"Pour une politique d'entreprise sur le coeur du travail"
Sociologue et coorganisateur d'un colloque pluridisciplinaire sur les risques psychosociaux, qui s'est déroulé en juin, il en souligne l'objectif original : approfondir le dialogue entre chercheurs et acteurs du monde de l'entreprise. Pari tenu.
Vous avez coorganisé le colloque du DIM Gestes sur les risques psychosociaux (RPS), qui a réuni 350 participants les 11 et 12 juin (voir "Repères"). Dans quel esprit a-t-il été conçu ?

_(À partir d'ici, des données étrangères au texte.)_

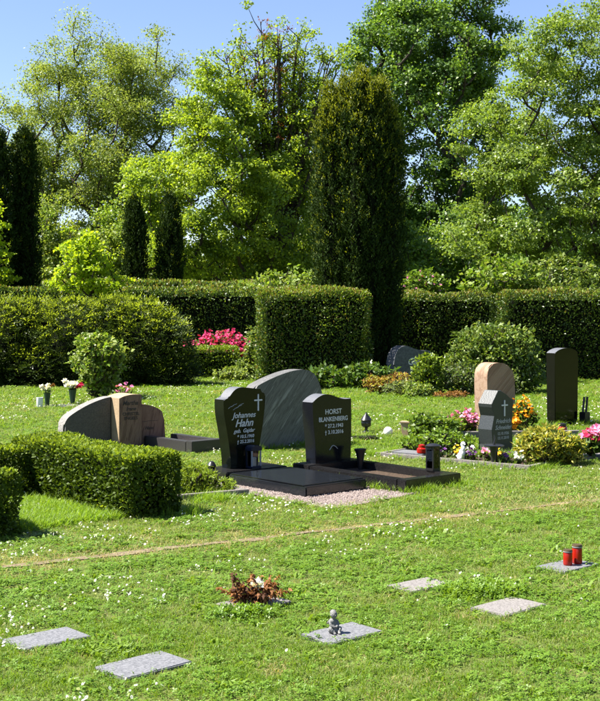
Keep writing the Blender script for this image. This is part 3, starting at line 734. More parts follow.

Arnaud Mias : Le colloque a clos un cycle de quatre années de rencontres organisées par le DIM Gestes, un programme auquel sont associés une trentaine d'équipes et de laboratoires et dont l'objectif est de diffuser le plus largement possible les recherches liées à l'évolution du travail. Nous voulions, avec cette dernière rencontre, dresser un bilan des initiatives et des connaissances autour des RPS, en y associant médecins et inspecteurs du travail, personnels de santé au travail, consultants, formateurs, DRH, syndicalistes... Toute une série d'initiatives ont été prises, notamment dans les grandes entreprises. Le but était donc de contribuer à analyser ce qui a fonctionné ou non, en confrontant des points de vue différents sur une même réalité, avec la volonté d'équilibrer les temps et espaces de parole entre les chercheurs et les acteurs du monde de l'entreprise. En cela, il s'agissait aussi d'approfondir et d'éprouver des rapprochements qui se sont esquissés ces dernières années.
Sur quels thèmes avez-vous organisé cette rencontre entre théoriciens et praticiens du monde du travail ?
A. M. : Plusieurs approches ont été proposées pour favoriser la confrontation et l'expression de la pluralité des points de vue. L'une portait sur l'analyse des initiatives et des dispositifs, qu'il s'agisse de la mise en oeuvre à tous les échelons d'un accord central sur les RPS à Aéroports de Paris, ou, à l'inverse, dans le cas de l'unité de montage de Renault à Flins, d'une expérimentation localisée qui a vocation à être élargie. La réflexion a également été engagée sur les pratiques et les acteurs. Comment, par exemple, un médecin de pathologie professionnelle en CHU ou un psychologue, dans le face-à-face d'une consultation, peut-il contribuer à faire émerger une politique de prévention, avec des conséquences sur l'organisation du travail ?
En second lieu, le colloque a donné l'occasion de s'interroger sur les modèles théoriques et la manière dont on appréhende les risques psychosociaux. Quelles sont les théories mobilisées par les acteurs du monde du travail ? Sont-elles appropriées à la réalité de terrain, notamment dans les situations atypiques, comme dans les très petites entreprises ou les commerces ?
A partir de ce constat, est-il possible de faire émerger de nouvelles pistes concernant l'évaluation et la prévention des RPS ?
A. M. : Beaucoup d'outils existent sur les RPS ; il s'agit maintenant d'en promouvoir des usages appropriés. Le colloque a fait ressortir la nécessité d'une véritable politique d'entreprise en la matière, qui porte sur le coeur du travail. Cette action sur le travail passe par la création de lieux de dialogue qui permettent d'instaurer une parole productrice de décisions et de solutions d'organisation. C'est une refondation qu'il faut envisager : les entreprises sont aujourd'hui saturées d'espaces de communication, mais trop peu d'espaces de discussion existent, qui plus est sur le travail, qui soutiennent le développement d'une pensée complexe. Aborder ces enjeux à partir des projets développés dans les entreprises et de leurs effets sur les ressources et les contraintes du travail est sans doute une façon efficace d'intéresser les directions. Certes, la perspective d'une telle refondation est lointaine, mais des initiatives sont engagées ici ou là, à partir desquelles des apprentissages sont possibles. Reste le risque que le temps long de ces expériences soit perturbé par les restructurations incessantes des entreprises.